In Ottawa, there are about 2,600 vacant spaces in licensed child-care centres, a 10-per-cent vacancy rate. The city cites high cost and lack of subsidy dollars as key reasons for the vacancies. While daycare spaces sit empty in Ottawa, 1,100 children are waiting for a subsidy. In Toronto, there are 4,000 vacant spaces and 15,400 children waiting for subsidies, which pay up to 90 per cent of the cost.
With an approach that produces the highest child-care costs in the country and cuts out the middle class, Ontario is falling well short on affordability and fairness. It’s not doing so great on rationality, either.
After years of nurturing the licensed child-care sector, government destabilized it in 2010 when it started to make junior kindergarten full time. As the government is still telling us, that change could save parents up to $6,500 a year in child-care costs, but it disrupted the economics of child-care centres by taking away the kids who were the least costly to look after.

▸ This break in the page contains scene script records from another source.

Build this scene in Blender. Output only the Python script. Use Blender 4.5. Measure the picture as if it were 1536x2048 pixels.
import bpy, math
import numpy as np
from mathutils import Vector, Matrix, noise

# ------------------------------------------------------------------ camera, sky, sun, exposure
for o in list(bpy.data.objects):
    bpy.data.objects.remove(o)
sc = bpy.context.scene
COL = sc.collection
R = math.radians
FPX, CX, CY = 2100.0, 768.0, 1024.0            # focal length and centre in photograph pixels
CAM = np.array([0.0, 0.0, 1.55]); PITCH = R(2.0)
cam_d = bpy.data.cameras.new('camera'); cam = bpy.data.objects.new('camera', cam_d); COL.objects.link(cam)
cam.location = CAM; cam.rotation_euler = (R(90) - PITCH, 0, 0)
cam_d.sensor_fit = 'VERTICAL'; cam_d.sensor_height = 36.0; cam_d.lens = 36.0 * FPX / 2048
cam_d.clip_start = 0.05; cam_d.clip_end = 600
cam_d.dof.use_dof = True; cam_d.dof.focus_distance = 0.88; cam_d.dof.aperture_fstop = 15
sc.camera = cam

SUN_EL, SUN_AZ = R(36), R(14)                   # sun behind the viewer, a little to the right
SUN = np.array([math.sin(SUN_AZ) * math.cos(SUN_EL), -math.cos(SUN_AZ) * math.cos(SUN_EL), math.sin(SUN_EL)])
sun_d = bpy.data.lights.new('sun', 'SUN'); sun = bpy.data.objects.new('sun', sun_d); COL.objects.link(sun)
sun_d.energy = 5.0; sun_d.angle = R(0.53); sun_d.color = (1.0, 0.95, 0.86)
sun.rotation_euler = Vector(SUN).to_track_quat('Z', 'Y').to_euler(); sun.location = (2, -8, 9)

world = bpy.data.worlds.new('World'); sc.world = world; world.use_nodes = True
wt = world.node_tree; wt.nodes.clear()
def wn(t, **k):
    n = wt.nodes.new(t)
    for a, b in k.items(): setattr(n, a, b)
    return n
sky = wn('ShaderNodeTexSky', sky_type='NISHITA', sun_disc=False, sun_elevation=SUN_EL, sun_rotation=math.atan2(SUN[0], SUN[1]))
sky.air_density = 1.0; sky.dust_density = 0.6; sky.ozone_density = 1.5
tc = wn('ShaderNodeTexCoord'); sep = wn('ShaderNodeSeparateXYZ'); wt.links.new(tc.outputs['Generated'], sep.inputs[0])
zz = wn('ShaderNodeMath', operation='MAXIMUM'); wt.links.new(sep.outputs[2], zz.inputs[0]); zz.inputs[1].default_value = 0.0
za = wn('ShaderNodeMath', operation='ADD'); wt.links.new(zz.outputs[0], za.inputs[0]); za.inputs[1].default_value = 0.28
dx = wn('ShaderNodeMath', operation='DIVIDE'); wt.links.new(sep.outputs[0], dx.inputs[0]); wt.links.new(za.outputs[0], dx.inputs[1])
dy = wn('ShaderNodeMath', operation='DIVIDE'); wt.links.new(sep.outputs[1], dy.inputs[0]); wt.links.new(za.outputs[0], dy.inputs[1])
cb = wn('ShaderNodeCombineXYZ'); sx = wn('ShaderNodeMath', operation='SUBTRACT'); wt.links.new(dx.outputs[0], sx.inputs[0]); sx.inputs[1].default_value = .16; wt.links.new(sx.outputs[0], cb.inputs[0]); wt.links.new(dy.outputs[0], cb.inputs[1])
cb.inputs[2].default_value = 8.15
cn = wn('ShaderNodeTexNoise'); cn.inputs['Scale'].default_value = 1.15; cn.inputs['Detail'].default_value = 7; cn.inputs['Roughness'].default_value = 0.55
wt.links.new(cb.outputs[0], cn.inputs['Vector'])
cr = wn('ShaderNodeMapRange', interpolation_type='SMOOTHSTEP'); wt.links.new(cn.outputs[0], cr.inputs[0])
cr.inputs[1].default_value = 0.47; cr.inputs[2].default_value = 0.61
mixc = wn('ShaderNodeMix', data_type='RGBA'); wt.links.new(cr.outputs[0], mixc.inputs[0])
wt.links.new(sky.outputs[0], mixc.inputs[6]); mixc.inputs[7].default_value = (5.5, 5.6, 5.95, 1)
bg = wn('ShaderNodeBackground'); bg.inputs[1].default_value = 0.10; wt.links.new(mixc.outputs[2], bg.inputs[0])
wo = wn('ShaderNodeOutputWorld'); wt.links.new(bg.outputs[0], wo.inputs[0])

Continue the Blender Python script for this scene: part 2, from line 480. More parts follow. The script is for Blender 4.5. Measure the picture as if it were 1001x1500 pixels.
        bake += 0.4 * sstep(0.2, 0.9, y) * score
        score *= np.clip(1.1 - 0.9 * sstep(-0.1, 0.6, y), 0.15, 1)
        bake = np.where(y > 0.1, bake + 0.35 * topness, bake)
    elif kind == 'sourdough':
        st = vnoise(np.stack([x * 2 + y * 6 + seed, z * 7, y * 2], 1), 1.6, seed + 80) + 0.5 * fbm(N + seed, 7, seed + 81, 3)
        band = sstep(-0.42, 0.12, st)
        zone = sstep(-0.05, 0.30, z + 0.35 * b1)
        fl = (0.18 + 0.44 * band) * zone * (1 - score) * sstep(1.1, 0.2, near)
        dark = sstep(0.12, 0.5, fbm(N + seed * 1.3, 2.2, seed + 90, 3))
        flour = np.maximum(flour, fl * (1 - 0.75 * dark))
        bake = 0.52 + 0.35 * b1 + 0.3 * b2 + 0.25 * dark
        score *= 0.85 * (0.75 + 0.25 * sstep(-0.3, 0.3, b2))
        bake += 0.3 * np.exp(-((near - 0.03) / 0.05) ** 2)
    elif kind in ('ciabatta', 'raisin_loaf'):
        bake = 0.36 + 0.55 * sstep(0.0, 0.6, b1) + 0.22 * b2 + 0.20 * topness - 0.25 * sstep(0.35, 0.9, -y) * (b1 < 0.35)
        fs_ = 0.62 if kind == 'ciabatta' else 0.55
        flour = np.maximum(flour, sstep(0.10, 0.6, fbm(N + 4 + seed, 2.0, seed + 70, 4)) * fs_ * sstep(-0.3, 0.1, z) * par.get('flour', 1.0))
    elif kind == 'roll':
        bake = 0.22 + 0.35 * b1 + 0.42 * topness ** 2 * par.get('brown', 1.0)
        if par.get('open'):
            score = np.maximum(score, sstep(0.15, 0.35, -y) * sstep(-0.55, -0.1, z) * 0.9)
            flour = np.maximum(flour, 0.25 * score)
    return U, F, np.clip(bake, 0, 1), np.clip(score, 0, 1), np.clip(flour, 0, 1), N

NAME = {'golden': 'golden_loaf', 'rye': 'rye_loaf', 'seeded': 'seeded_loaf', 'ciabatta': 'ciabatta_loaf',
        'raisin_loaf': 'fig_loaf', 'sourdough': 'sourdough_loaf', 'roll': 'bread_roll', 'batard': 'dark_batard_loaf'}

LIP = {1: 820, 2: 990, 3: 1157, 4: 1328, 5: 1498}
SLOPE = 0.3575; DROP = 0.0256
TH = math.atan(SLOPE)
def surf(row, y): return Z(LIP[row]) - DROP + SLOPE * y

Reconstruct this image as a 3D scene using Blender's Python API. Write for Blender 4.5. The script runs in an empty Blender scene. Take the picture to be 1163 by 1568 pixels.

The schools didn’t have space for all the students government was taking away from child care, so the province had to spend $1.45 billion on school expansions. Now, the government says it will spend up to $3 billion building more child-care spaces over the next five years.
None of this delivers a fair and affordable plan that will be broadly available to all Ontario parents. Surely that ought to be the goal, if government is to be involved at all.
Quebec has had low-fee daycare universally available for 20 years. Despite some issues with quality, the program is affordable, accessible and treats parents fairly. To achieve this, Quebec budgets $2.5 billion a year, more than double what Ontario spends.
By contrast, the Ontario government serves only the rich and the poor, and at the highest possible cost, while congratulating itself for the grand job it is doing.